Sunday, a Cubs Game Will Matter Again
There’s something deeply numbing about baseball that doesn’t matter. It’s like driving down a straight, empty highway, your right foot sound asleep, having given way hours earlier to the convenience of cruise control.
It’s palpable. The ballpark fills with the low, dead drone of constant conversation. Fans don’t interact with the game; they tune it out, the way a crew of colleagues at happy hour tunes out the blaring local newscast.
The announcers can’t tune things out, but they wish they could. And through no fault of their own, they’ll drift on each other anyway, falling silent for entire sequences of pitches and letting discussions die sadly mid-thought.
Meaningless baseball sucks, for everyone. And for the past four-plus years, the Cubs have played meaningless baseball.
Yes, it’s been genuinely compelling to follow the rebuild, from the assembly of a super-front office to the remarkable collection of young, high-ceiling talent. The signing of Jon Lester was a marking point in the overhaul, as was the coup that netted Joe Maddon.
But Sunday, actual Cubs baseball, at the big-league level in games that count, will matter once again.
Fans will descend on Wrigley, shuffling in dense clusters through the lanes, sidewalks and entrance gates that have all been narrowed into chokepoints by the ongoing slog of construction.
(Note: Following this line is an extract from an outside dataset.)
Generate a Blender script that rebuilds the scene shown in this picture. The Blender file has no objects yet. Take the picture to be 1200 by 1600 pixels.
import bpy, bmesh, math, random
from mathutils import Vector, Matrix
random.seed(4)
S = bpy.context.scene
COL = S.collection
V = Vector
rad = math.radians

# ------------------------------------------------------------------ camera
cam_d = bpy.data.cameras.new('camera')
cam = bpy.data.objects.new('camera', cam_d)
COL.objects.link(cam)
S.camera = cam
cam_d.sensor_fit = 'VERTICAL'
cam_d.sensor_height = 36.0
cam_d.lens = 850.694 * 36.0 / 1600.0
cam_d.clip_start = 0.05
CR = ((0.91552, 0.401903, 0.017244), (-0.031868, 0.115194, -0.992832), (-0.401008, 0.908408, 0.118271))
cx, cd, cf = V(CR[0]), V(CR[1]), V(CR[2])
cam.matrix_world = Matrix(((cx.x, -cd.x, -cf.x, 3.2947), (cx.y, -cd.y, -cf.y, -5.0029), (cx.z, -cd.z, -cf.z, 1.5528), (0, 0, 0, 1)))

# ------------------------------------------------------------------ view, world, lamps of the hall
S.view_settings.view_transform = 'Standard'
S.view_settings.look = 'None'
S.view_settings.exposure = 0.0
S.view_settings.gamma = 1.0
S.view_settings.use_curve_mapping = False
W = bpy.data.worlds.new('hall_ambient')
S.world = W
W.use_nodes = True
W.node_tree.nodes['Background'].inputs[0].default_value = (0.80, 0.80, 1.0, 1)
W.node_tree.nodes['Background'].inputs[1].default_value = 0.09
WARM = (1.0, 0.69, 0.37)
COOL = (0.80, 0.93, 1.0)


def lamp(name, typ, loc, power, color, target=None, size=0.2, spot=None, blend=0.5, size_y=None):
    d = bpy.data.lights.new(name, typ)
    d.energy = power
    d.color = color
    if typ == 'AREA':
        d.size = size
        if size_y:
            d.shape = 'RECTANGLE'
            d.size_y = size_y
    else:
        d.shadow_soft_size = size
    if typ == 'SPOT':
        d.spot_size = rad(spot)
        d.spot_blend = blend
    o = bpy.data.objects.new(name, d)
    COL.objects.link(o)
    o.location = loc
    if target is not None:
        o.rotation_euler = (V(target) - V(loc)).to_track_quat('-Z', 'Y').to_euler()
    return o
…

They’ll settle into their seats, take a breath or two, and let their eyes drink in the surreal oddity of their baseball cathedral suddenly pregnant with stacks of unfinished crossbeams.
Looming over everything and everyone will be the freshly installed, necessary monstrosity that is the video board, still a rectangular black hole of an eyesore during this article’s publication but sure to come alive in vibrant mega-definition on Sunday.
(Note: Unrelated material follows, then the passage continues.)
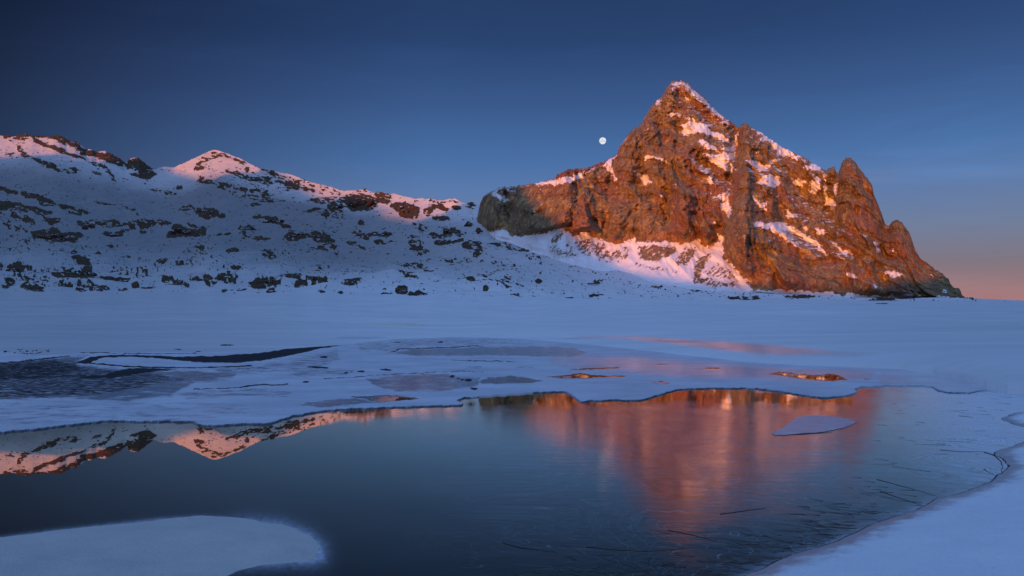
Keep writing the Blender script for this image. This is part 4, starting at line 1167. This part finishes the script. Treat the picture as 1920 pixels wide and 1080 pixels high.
# open dark water
P(A, [(420, 248), (500, 214), (560, 205), (700, 199), (900, 204), (1000, 210), (1200, 207), (1450, 190), (1600, 168), (1750, 155), (1880, 146), (1930, 145), (1800, 164), (1700, 188), (1600, 212), (1450, 235), (1300, 246), (1100, 242), (1000, 232), (850, 217), (700, 210), (580, 217), (520, 236), (510, 250)], 1.0, 1.6, mud)
L(A, [(500, 248), (600, 256), (700, 264), (850, 271), (1100, 272), (1280, 268), (1420, 260)], 8, .95, mud)
P(A, [(-200, 240), (0, 250), (200, 235), (420, 215), (440, 250), (600, 272), (900, 300), (1000, 330), (800, 400), (500, 440), (0, 455), (-200, 455)], .55, 8, mud)
P(A, [(-200, 235), (0, 240), (300, 215), (420, 240), (500, 290), (200, 350), (-200, 360)], .66, 9, mud)
P(A, [(590, 312), (660, 288), (720, 276), (800, 274), (950, 278), (1000, 286), (880, 294), (760, 312), (640, 330), (500, 335), (400, 328), (480, 318)], .95, 3, mud)
L(A, [(-100, 250), (0, 250), (100, 240), (200, 228), (330, 212), (390, 206)], 9, .75, mud)
L(A, [(-100, 345), (0, 335), (120, 328), (300, 325), (480, 318)], 14, .72, mud)
E(A, 180, 270, 75, 11, .82, mud)
E(A, 40, 290, 60, 8, .6, mud)
E(A, 280, 275, 60, 8, .55, mud)
E(A, 60, 430, 150, 18, .5, mud)
E(A, 250, 440, 70, 8, .5, mud)
L(A, [(440, 184), (520, 185), (620, 189)], 8, .9, mud)
L(A, [(620, 190), (900, 193), (1100, 192)], 3, .8, mud)
L(A, [(1090, 395), (1250, 392), (1350, 385)], 5, .8, mud)
L(A, [(1350, 386), (1400, 376), (1460, 370), (1550, 372), (1620, 368)], 10, .75, mud)
L(A, [(1740, 268), (1790, 272), (1845, 275)], 9, .9, mud)
L(A, [(1230, 290), (1400, 275), (1480, 272)], 6, .6, mud)
E(A, 980, 338, 90, 7, .55, mud)
E(A, 1820, 212, 22, 6, .9, mud)
L(B, [(-60, 160), (0, 156), (200, 145), (400, 130), (520, 112), (640, 104), (740, 100)], 5, .95, mud)
L(B, [(740, 100), (950, 95), (1150, 107), (1300, 125)], 2.5, .55, mud)
L(B, [(570, 187), (600, 180), (620, 168), (800, 160), (930, 156), (1050, 148), (1100, 150)], 4, .85, mud)
L(B, [(200, 335), (330, 330), (450, 320), (650, 306), (900, 297), (1000, 293), (1100, 300)], 3.5, .7, mud)
for q in [(325, 301, 14, 5), (360, 297, 8, 5), (410, 293, 24, 7), (550, 285, 40, 6), (925, 322, 14, 6), (960, 332, 8, 4), (980, 340, 8, 5), (1015, 342, 26, 8), (1045, 392, 26, 7), (160, 271, 60, 6), (855, 128, 18, 4), (615, 128, 22, 4),
          (200, 212, 16, 5), (100, 355, 26, 5)]:
    E(B, *q, .95, mud)
L(B, [(920, 225), (950, 232), (1100, 233), (1280, 238)], 4, .75, mud)
L(B, [(1280, 270), (1330, 270), (1400, 276)], 3, .6, mud)
L(B, [(960, 455), (990, 442), (1100, 436)], 3, .6, mud)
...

The board will suck the attention of its guests in an instant, glowing an endless cascade of corporate logos out to a massive sea of eyeballs with wallets.
And then the start time will near, and the screen will clear, and the ads will cast aside to make room for a message:
St. Louis Cardinals (0-0) at Chicago Cubs (0-0)
It’ll be baseball season again, and this time, the baseball world expects the Cubs to compete.
The hype has reached fairly stupid proportions. In January, the Sporting News picked the Cubs to win the World Series. In Vegas, so much cash has moved the Cubs’ way you’d think they flipped rosters with the Nationals or Dodgers. And just this week, Bloomberg Businessweek unveiled its new cover, a jumping Starlin Castro against a backdrop of a dozen-plus smatterings of “Cubs Win!”
The headline: Holy Cow! The Chicago Cubs Finally Have a Winning Business Plan.
Beyond that hype is this more sensible point of agreement: the Cubs aren’t a 90-plus win team yet, but they’re absolutely talented enough to reach .500, and they have a reasonable shot at making the playoffs.
Take FanGraphs, which projects the Cubs to finish 2015 with a record of 84-78. That’s 11 games better than the team finished in 2014, and good for third in the NL Central, behind the Cardinals (88-74) and the Pirates (85-77).
What that gives the Cubs, says FanGraphs, is a 19.3 percent chance of winning the division, and a 23.9 percent chance of winning a Wild Card spot. Add those up, and the Cubs have a 43.1 percent chance of making the playoffs.
These aren’t best-case-scenario projections. They’re extensions of the very reasonable player projections underlying the overall record projection, fully taking into account the individual histories of playing time and the inevitable learning curves for the young core.
What that means is the Cubs are firmly Not Bad, and to be firmly Not Bad is to be a couple of breakout contributions, and a stretch of fortunate health, away from tickling 85-plus wins and a playoff berth.
One year ago, Joe Maddon still called Tampa his home, Jon Lester was ready to begin his ninth season with the Red Sox, and Kris Bryant and Jorge Soler were destined for Tennessee. There was no question of how many games the big-league club would win, because the answer was obvious: not enough to matter yet.
This year is different. The Cubs aren’t pre-established sellers.
The 2015 version of Jason Hammel is a must-help X-factor, not a potential piece to flip in a trade. When a veteran broke out for the Cubs in the past three years, it meant quality prospects were coming back in return. This year, every veteran who breaks out pushes the Cubs that much closer to what they want to be: buyers.
It might be for good, or it might be for a fleeting few weeks or months. But Sunday night, without any equivocation, a Cubs game will matter again.